UTI Focused Equity Fund: Should you invest?

UTI Focused Equity Fund will identify stocks from the bottom-up approach and will invest in both growth and value stocks

UTI Focused Equity Fund: Should you invest?
A focused mutual fund invests in a small number of stocks rather than a diverse portfolio of securities.

As an investor, if you want to bet on a fund that holds lesser companies with the sole purpose to generate an alpha return then a focused mutual fund is for you. A focused fund is a mutual fund that invests in a small number of companies that are similar in some characteristics.

By definition, a focused mutual fund invests in a small number of stocks rather than a diverse portfolio of securities. In comparison to many funds, which have investments in well over 100 firms, focused funds typically maintain positions in between 20 and 30 companies. However, those investors who are willing to take a high amount of risk should consider these funds, as this fund portfolio lacks diversification and chooses to focus only on certain companies. Historical these funds have given returns of over 70% in one year and 18% in five years.

Recently, UTI Mutual Fund launched an open-ended equity scheme dubbed the ‘UTI Focused Equity Fund’. The fund will invest in a maximum of 30 stocks across market capitalisation. The new fund offer opens on August 04, 2021, and closes on August 18, 2021. The scheme will re-open for subscription and redemption on an ongoing basis from August 26, 2021.

Investment objective

The scheme’s investment aim is to achieve long-term capital appreciation by investing in equities and equity-related securities representing a maximum of 30 stocks with varying market capitalizations. However, there is no assurance or guarantee that the scheme’s investment objective will be met. The fund is benchmarked against the Nifty 500 Index (TRI).

Management view

UTI Focused Equity Fund will identify stocks from the bottom-up approach and will invest in both growth and value stocks, with a preference tilted more towards growth stocks. The Fund seeks to maintain an optimal level of diversification by investing across sectors and market capitalisation. The fund would be managed by Sudhanshu Asthana, who is the fund manager.

“Focused investing is all about high conviction and our philosophy has two dimensions to generate portfolio alpha. The first is to hand-pick a select set of companies from the larger universe by relying on our score alpha investment philosophy aided by rich experience in research and fund management to separate the wheat from the chaff. Second is to build the portfolio to demonstrate the conviction by building significant portfolio positions in each company, which may accentuate the portfolio outcome,” said Sudhanshu Asthana.

“UTI Focused Equity Fund will endeavour to build a concentrated portfolio of up to 30 select hand-picked high-conviction ideas. The core portfolio will be built with stocks having the potential of long-term sustainable growth. A portion of the portfolio will be invested in transformational opportunities; where strategy will be realigned to make the outcomes more sustainable and will also pick undervalued cyclical opportunities and benefit from mean reversion” he added.

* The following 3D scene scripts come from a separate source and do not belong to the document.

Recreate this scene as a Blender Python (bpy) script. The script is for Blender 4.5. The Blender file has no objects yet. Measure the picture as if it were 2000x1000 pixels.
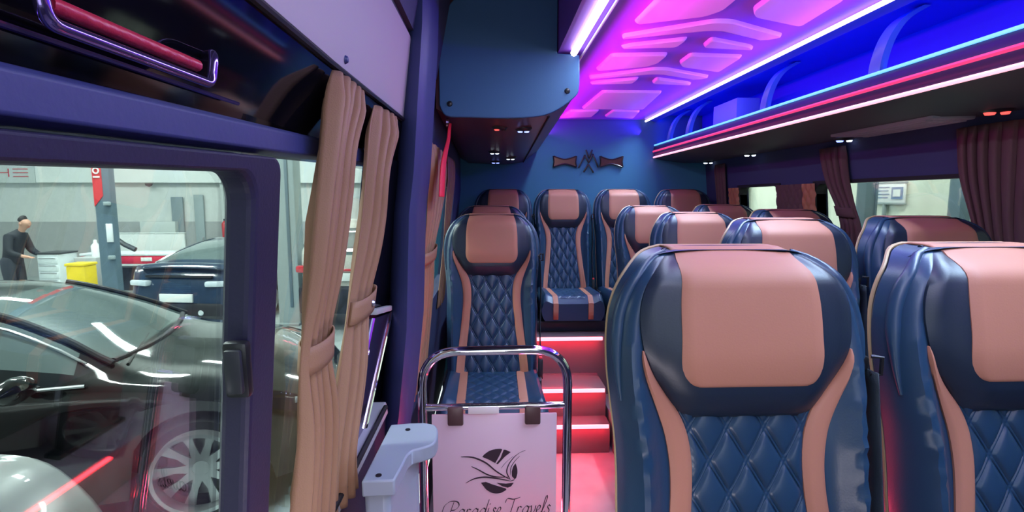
import bpy, bmesh, math, random
import numpy as np
from mathutils import Vector, Matrix
random.seed(7)
S = bpy.context.scene
COL = S.collection
PI = math.pi

# ------------------------------------------------------------------ camera, world, big lights, exposure
cd = bpy.data.cameras.new('camera'); cam = bpy.data.objects.new('camera', cd); COL.objects.link(cam)
cam.location = (0, 0, 1.3)
cam.rotation_euler = (math.radians(90 - 6.447), 0, math.radians(-2.276))
cd.sensor_width = 36; cd.lens = 18; cd.clip_start = .02
S.camera = cam
S.view_settings.view_transform = 'Standard'; S.view_settings.look = 'None'
S.view_settings.exposure = 0.0; S.view_settings.gamma = 1; S.view_settings.use_curve_mapping = False
w = bpy.data.worlds.new('world'); S.world = w; w.use_nodes = True
w.node_tree.nodes['Background'].inputs[0].default_value = (.75, .85, 1, 1)
w.node_tree.nodes['Background'].inputs[1].default_value = .012

def area(name, loc, target, sx, sy, power, col, spread=180):
    l = bpy.data.lights.new(name, 'AREA'); l.shape = 'RECTANGLE'; l.size = sx; l.size_y = sy
    l.energy = power; l.color = col; l.spread = math.radians(spread)
    o = bpy.data.objects.new(name, l); COL.objects.link(o); o.location = loc
    o.rotation_euler = (Vector(target) - Vector(loc)).to_track_quat('-Z', 'Y').to_euler()
    return o
# daylight through the windscreen behind the viewer, and the cab ceiling lamp
area('windscreen_daylight', (.10, -1.25, 1.45), (.15, 2, .8), 1.0, .7, 6, (.78, .88, 1))
area('cab_ceiling_lamp', (.62, -.05, 1.86), (.68, .75, .9), .9, .25, 5, (.92, .92, 1))
# unseen fill light added to brighten the guard rail panel
area('panel_fill', (-.05, .30, .72), (.0, 1.45, .55), .2, .08, 1.9, (1, .90, .98))
# workshop tube lamps (their glowing tubes are built with the workshop)
for gx, gy in ((-11, 9), (-7.5, 9.5), (-4, 10), (-8, 5.5), (-4.2, 6), (-3.2, 2.2), (-6.5, 1.8), (-.5, 10)):
    area('workshop_lamp', (gx, gy, 4.0), (gx, gy, 0), 1.6, .5, 295, (.95, 1, .98))
for gx, gy in ((-9, 8), (-4, 7.5), (-4.5, 2)):
    area('workshop_ceiling_fill', (gx, gy, 3.6), (gx, gy, 6), 2.5, 2.5, 110, (.95, 1, .98))  # added upward fill that brightens the workshop ceiling
area('workshop_lamp', (3.0, 3.5, 3.2), (3.9, 4.2, 1.2), 1.5, .5, 120, (1, 1, .90))
area('workshop_lamp', (3.0, 7.5, 3.2), (3.9, 7.5, 1.2), 1.5, .5, 110, (1, 1, .90))

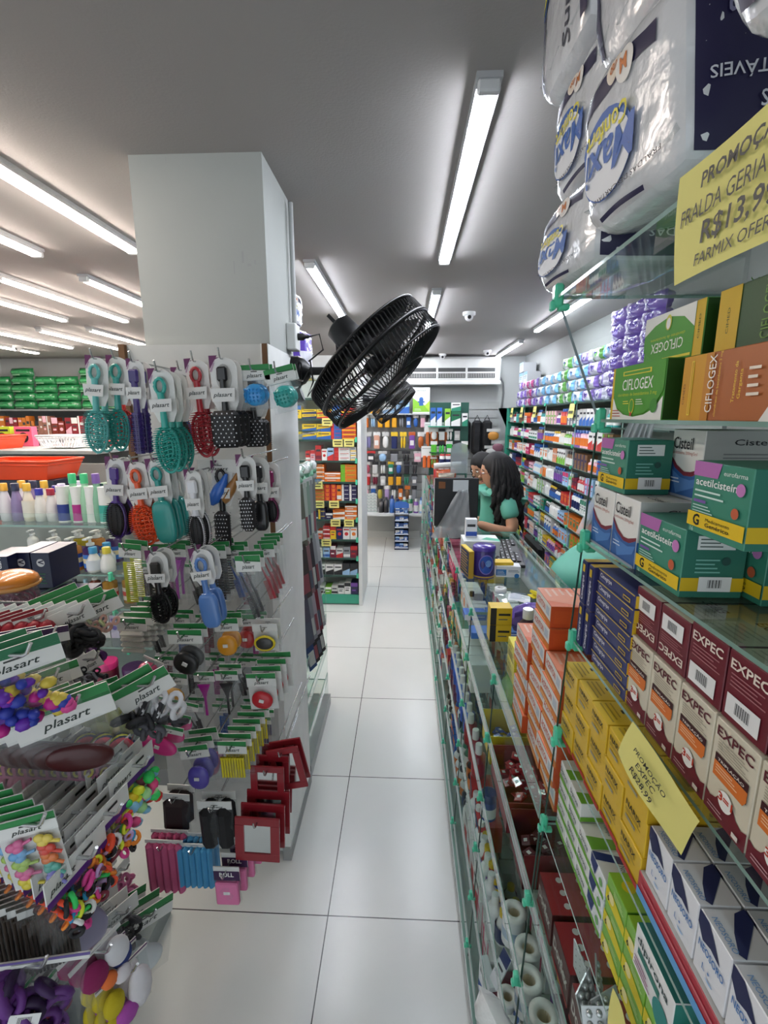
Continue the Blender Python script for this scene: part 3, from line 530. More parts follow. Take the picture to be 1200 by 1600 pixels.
def bagbox(w,h,d,col,front=(),side=(),seed=1,N=14,wr=.004,pw=5.5):
    """plump plastic-wrapped block: rounded box with wrinkles; art laid on the front (-Y) and right (+X) faces"""
    rn=random.Random(seed); ph=[rn.uniform(0,6.3) for _ in range(9)]
    def S(p,off=0):
        x,y,z=p; k=(abs(x)**pw+abs(y)**pw+abs(z)**pw)**(1/pw); k=k if k>0 else 1; x,y,z=x/k,y/k,z/k
        q=1+off+wr/.07*(.5*math.sin(5*x+4*z+ph[0])*math.sin(4*y+ph[1])+.35*math.sin(11*x-8*z+ph[2]+3*y)+.25*math.sin(17*z+13*y+ph[3]+6*x))*.35
        return (x*w/2*q,d/2+y*d/2*q,h/2+z*h/2*q)
    b=MB(); m1=mat(col,.22,coat=1,bump=.55,bscale=26,dist=.010)
    for ax in range(3):
        for sg in(-1,1):
            vs=[]
            for j in range(N+1):
                for i in range(N+1):
                    u,v=2*i/N-1,2*j/N-1; p=[0,0,0]; p[ax]=sg; p[(ax+1)%3]=u; p[(ax+2)%3]=v; vs.append(S(p))
            fs=[(j*(N+1)+i,j*(N+1)+i+1,(j+1)*(N+1)+i+1,(j+1)*(N+1)+i) for j in range(N) for i in range(N)]
            b.add(vs,fs if sg>0 else [f[::-1] for f in fs],m1,True)
    def lay(D,face,k):
        P=(lambda x,y:(2*x-1,-1,2*y-1)) if face=='f' else (lambda x,y:(1,2*x-1,2*y-1)); W,H=(w,h) if face=='f' else (d,h); off=.010+.008*k
        def put_(vs,fs,m): b.add([S(P(x,y),off) for x,y in vs],fs,m,True)
        if D[0]=='t':
            _,t,x,y,hh,ww,mm,rot,bd,sh=D; vs,fs,tw,th=text_geo(t,bd,sh); a=math.radians(rot); o=[]
            for vx,vy in vs:
                X,Y=(vx/tw)*ww*W,(vy/th)*hh*H; o.append((x+(X*math.cos(a)-Y*math.sin(a))/W,y+(X*math.sin(a)+Y*math.cos(a))/H))
            put_(o,fs,mm)
        elif D[0]=='r':
            _,x0,y0,x1,y1,mm=D[:6]; n=8; vs=[(x0+(x1-x0)*i/n,y0+(y1-y0)*j/n) for j in range(n+1) for i in range(n+1)]
            if len(D)>6: vs=[(x,y+D[6]*math.sin(PI*(x-x0)/(x1-x0))) for x,y in vs]
            put_(vs,[(j*(n+1)+i,j*(n+1)+i+1,(j+1)*(n+1)+i+1,(j+1)*(n+1)+i) for j in range(n) for i in range(n)],mm)
        else:
            _,cx,cy,rx,ry,mm=D; vs=[(cx,cy)]+[(cx+rx*math.cos(2*PI*i/24),cy+ry*math.sin(2*PI*i/24)) for i in range(24)]
            put_(vs,[(0,1+i,1+(i+1)%24) for i in range(24)],mm)
    for k,D in enumerate(front): lay(D,'f',k)
    for k,D in enumerate(side): lay(D,'s',k)
    # gathered, heat-sealed tail
    me=b.mesh('pack'); return me
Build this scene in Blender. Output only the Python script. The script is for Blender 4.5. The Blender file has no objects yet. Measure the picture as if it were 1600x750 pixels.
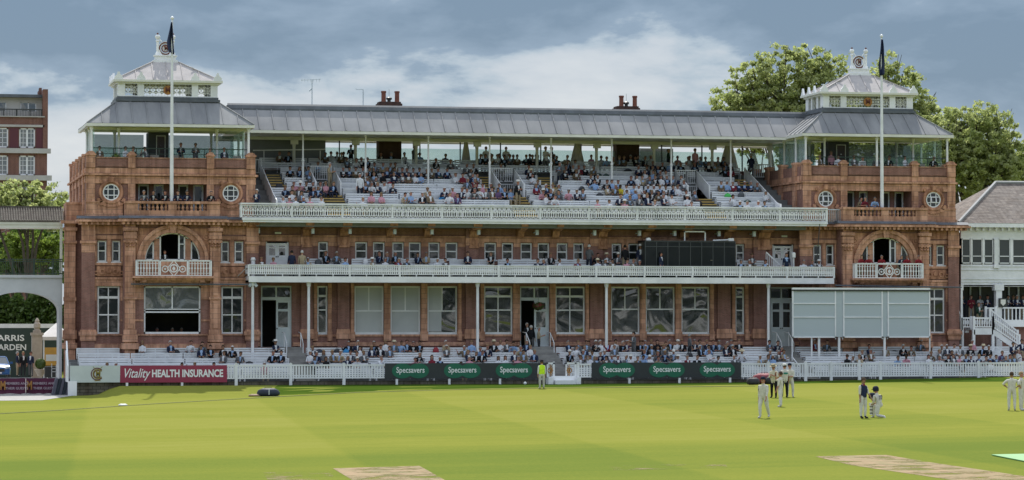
import bpy, math, random
from math import sin, cos, pi, radians
from mathutils import Vector, Matrix
random.seed(7)
SC = bpy.context.scene
COL = SC.collection
# ---------------------------------------------------------------- camera
FPX = 4600.0; AZ = math.atan(1000/4600.0); HC = 4.42; HY = 495.0; ROLL = -0.0004
PIT = math.atan((HY-375)/FPX)
F_ = Vector((sin(AZ)*cos(PIT), cos(AZ)*cos(PIT), sin(PIT)))
R_ = Vector((cos(AZ), -sin(AZ), 0)); U_ = R_.cross(F_)
R2 = R_*cos(ROLL)-U_*sin(ROLL); U2 = U_*cos(ROLL)+R_*sin(ROLL)
CAMP = Vector((0, 0, HC))
cd = bpy.data.cameras.new('camera'); cam = bpy.data.objects.new('camera', cd); COL.objects.link(cam)
cam.matrix_world = Matrix(((R2.x, U2.x, -F_.x, 0), (R2.y, U2.y, -F_.y, 0), (R2.z, U2.z, -F_.z, HC), (0, 0, 0, 1)))
cd.sensor_width = 36; cd.lens = FPX/1600*36; cd.clip_start = 1; cd.clip_end = 6000
SC.camera = cam
# ---------------------------------------------------------------- light
SUN_EL = 51.5; SUN_AZ = 10            # azimuth from +Y towards +X: the sun stands high behind the building
EXPO = 0.62
SUN_S = 3.35
SC.view_settings.view_transform = 'Standard'; SC.view_settings.look = 'None'
SC.view_settings.exposure = EXPO; SC.view_settings.gamma = 1
SC.render.engine = 'CYCLES'
SC.cycles.max_bounces = 5; SC.cycles.diffuse_bounces = 2; SC.cycles.glossy_bounces = 3
SC.cycles.transparent_max_bounces = 10; SC.cycles.transmission_bounces = 3
SC.cycles.caustics_reflective = False; SC.cycles.caustics_refractive = False
sl = bpy.data.lights.new('sun', 'SUN'); sl.energy = SUN_S; sl.angle = radians(0.6); sl.color = (1, .955, .88)
so = bpy.data.objects.new('sun', sl); COL.objects.link(so)
e, z = radians(SUN_EL), radians(SUN_AZ)
sdir = Vector((sin(z)*cos(e), cos(z)*cos(e), sin(e)))
so.rotation_euler = (-sdir).to_track_quat('-Z', 'Y').to_euler(); so.location = (40, 260, 90)

W = bpy.data.worlds.new('World'); SC.world = W; W.use_nodes = True
nt = W.node_tree; nt.nodes.clear()
def N(nt, t, **k):
    n = nt.nodes.new(t)
    for a, b in k.items():
        if a == 'ins':
            for i, v in b.items(): n.inputs[i].default_value = v
        else: setattr(n, a, b)
    return n
def ramp(nt, fac, stops, interp='LINEAR'):
    r = nt.nodes.new('ShaderNodeValToRGB'); r.color_ramp.interpolation = interp
    el = r.color_ramp.elements
    while len(el) < len(stops): el.new(.5)
    for q, (p, c) in zip(el, stops):
        q.position = p; q.color = (*c, 1) if len(c) == 3 else c
    nt.links.new(fac, r.inputs[0]); return r.outputs[0]
sky = N(nt, 'ShaderNodeTexSky', sky_type='NISHITA', sun_disc=False)
sky.sun_elevation = e; sky.sun_rotation = z; sky.air_density = 1.0; sky.dust_density = 1.2; sky.ozone_density = 2.0
tc = N(nt, 'ShaderNodeTexCoord')
mp = N(nt, 'ShaderNodeMapping'); mp.inputs['Scale'].default_value = (11, 11, 30); mp.inputs['Location'].default_value = (2.9, 5.2, 3.6)
nt.links.new(tc.outputs['Generated'], mp.inputs[0])
n1 = N(nt, 'ShaderNodeTexNoise'); n1.inputs['Scale'].default_value = 1.0; n1.inputs['Detail'].default_value = 9; n1.inputs['Roughness'].default_value = .56; n1.inputs['Distortion'].default_value = .15
nt.links.new(mp.outputs[0], n1.inputs[0])
sx = N(nt, 'ShaderNodeSeparateXYZ'); nt.links.new(tc.outputs['Generated'], sx.inputs[0])
# clouds thin out to pale grey towards the horizon
elv = N(nt, 'ShaderNodeMapRange', ins={1: 0.05, 2: 0.11, 3: -0.10, 4: 0.09}); nt.links.new(sx.outputs[2], elv.inputs[0])
ad = N(nt, 'ShaderNodeMath', operation='ADD'); nt.links.new(n1.outputs[0], ad.inputs[0]); nt.links.new(elv.outputs[0], ad.inputs[1])
cl = ramp(nt, ad.outputs[0], [(0.30, (4.3, 4.5, 4.75)), (0.44, (3.4, 3.75, 4.2)), (0.49, (2.6, 3.15, 3.75)), (0.53, (1.45, 2.05, 2.85)), (0.64, (.88, 1.42, 2.15))])
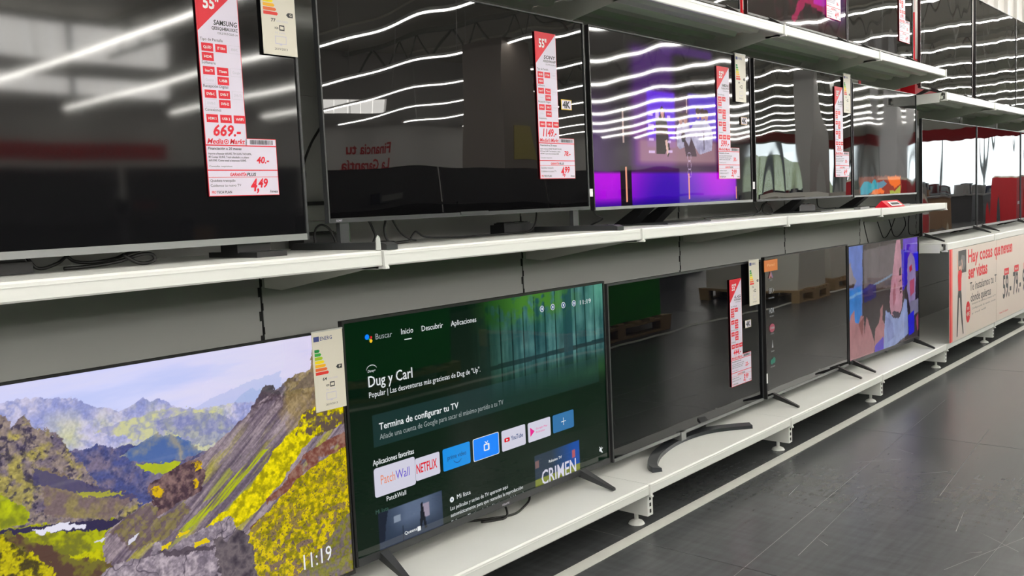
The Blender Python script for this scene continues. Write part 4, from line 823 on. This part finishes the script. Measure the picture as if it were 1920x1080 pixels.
cable([(2.93,2.15,1.225),(2.958,2.15,1.198),(3.001,2.15,1.181),(2.992,2.20,1.158),(3.075,2.27,1.149),(3.231,2.29,1.149)], 'cable running on the shelf at the left corner of the violet television')
cable([(4.312,2.15,1.225),(4.358,2.15,1.184),(4.369,2.15,1.156),(4.193,2.15,1.149),(3.973,2.15,1.149),(3.818,2.15,1.149)], 'cable running on the shelf at the right corner of the violet television')
cable([(4.369,2.17,1.149),(4.443,2.17,1.167),(4.482,2.17,1.203),(4.557,2.17,1.192),(4.588,2.17,1.154),(4.523,2.17,1.149),(4.468,2.17,1.175),(4.558,2.17,1.235)], 'looped cable under the television mirroring the shop window', .004)
cable([(5.39,2.26,1.225),(5.406,2.26,1.167),(5.555,2.28,1.150),(5.75,2.29,1.149)], 'cable under the television with the teal and orange picture')
cable([(2.13,2.15,.178),(2.20,2.10,.178),(2.28,2.06,.178),(2.36,2.08,.178),(2.44,2.12,.18),(2.47,2.16,.21),(2.46,2.2,.25)], 'cable curving on the shelf below the app menu television', .004)
cable([(2.25,2.12,.25),(2.27,2.09,.21),(2.24,2.06,.178),(2.16,2.10,.178)], 'short inner cable below the app menu television', .004)
cable([(4.88,2.15,.21),(4.92,2.13,.20),(4.99,2.12,.178),(5.05,2.13,.19),(5.06,2.15,.21)], 'cable loop below the dark grey television with icons', .004)
cable([(4.50,2.12,.21),(4.53,2.12,.19),(4.58,2.12,.178),(4.60,2.14,.21)], 'small cable loop beside the left foot of the dark grey television', .004)
cable([(3.66,2.14,.21),(3.68,2.13,.19),(3.72,2.12,.178),(3.77,2.14,.178)], 'cable beside the neck of the crescent stand', .004)
# power strips / boxes behind the televisions
def pbox(x0,x1,y0,y1,z,h,label,name='power_strip',cat='power strip'):
    mb = MB(); mb.box(x0,x1,y0,y1,z,z+h); mb.box(x0+.01,x1-.01,y0+.01,y1-.01,z+h,z+h+.006)
    for k in range(3): a = x0+(x1-x0)*(.2+.3*k); mb.box(a-.012,a+.012,y0+.012,y1-.012,z+h+.006,z+h+.009,1)
    return tag(mb.build(name, [BLACKP, DARKGAP]), label, cat)
pbox(.62,.80,2.12,2.20,1.145,.026,'black power box at the left edge under the far left television')
pbox(1.66,1.80,2.31,2.39,1.145,.040,'black power strip in the gap between the two left televisions')
pbox(2.48,2.65,2.22,2.29,1.145,.035,'black power strip behind the right post of the glossy television')
pbox(5.0,5.22,2.20,2.28,1.145,.035,'black power strip under the television mirroring the shop window')
# horizontal bar on the panel in the gap
mb = MB(); mb.box(1.62,1.84,2.40,2.44,1.278,1.290); mb.tube([(1.66,2.395,1.288),(1.68,2.39,1.291),(1.70,2.395,1.288)], .004, 1, 6)
tag(mb.build('hook_bar', [BLACKP, CHROME]), 'thin black bar with a bright hook on the back panel between the two left televisions', 'hook bar')
for x, z, h, lab in ((6.598,1.8875,.85,'red and white upright banner panel at the right end of the top shelf'), (4.078,2.0345,.75,'red upright banner panel between the two leftmost televisions on the top shelf')):
    mb = MB(); mb.slab([(-.0,0),(.004,0),(.004,h),(0,h)], 2.062, 2.16, 0)
    if x > 5: mb.slab([(-.0006,.56),(-.0002,.56),(-.0002,h),(-.0006,h)], 2.062, 2.16, 1)
    tag(mb.build('banner_panel', [flat('banner_red',(235,16,40)), M_WHITE], None, (x,0,z)), lab, 'banner')
# red tent sign
t = thing('tent_sign', 'red folded tent sign with a white strip on the middle shelf', 'sign', (5.62,1.9065,1.1445), .0)
mb = MB(); mb.side([(-.045,0),(.040,0),(.0,.040)], -.14, .14, 0); mb.build('tent', M_RED, t)
mb = MB(); mb.add([(-.095,-.0445,.006),(.095,-.0445,.006),(.085,-.013,.031),(-.085,-.013,.031)], [(0,1,2,3)], 0)
mb.add([(-.07,-.0375,.013),(.07,-.0375,.013),(.066,-.022,.0255),(-.066,-.022,.0255)], [(0,1,2,3)], 1)
ob = mb.build('white_strip', [M_WHITE, M_INK], t); ob.location = (0,-.0012,.0012)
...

What should investors know?

-Residents, non-resident Indians, institutions, banks, eligible trusts, financial institutions, and foreign portfolio investors (FPIs) are all eligible to participate in the scheme.

-The maximum total expense ratio (TER) permissible is up to 2.25% as per the Sebi guidelines.

-During the NFO period, the scheme’s units will be sold at face value, i.e., Rs 10 per unit.

-The minimum initial investment is Rs 5,000, and subsequent investments can be made in multiples of Rs 1 with no upper limit. Additional purchase amount Rs 1,000 and subsequently in multiples of Rs 1 with no maximum limit.

-There is no entry load and if you exit within the year it will attract an exit load of 1%. No exit load would be applicable if you exited the scheme at or after one year of the unit’s allotment.

-The scheme falls under the ‘Very High’ risk category, and so investors should consult their financial advisors to check the suitability of the product.

-The scheme offers the regular and direct plans. Both the plans offer growth and payout of income distribution cum capital withdrawal options.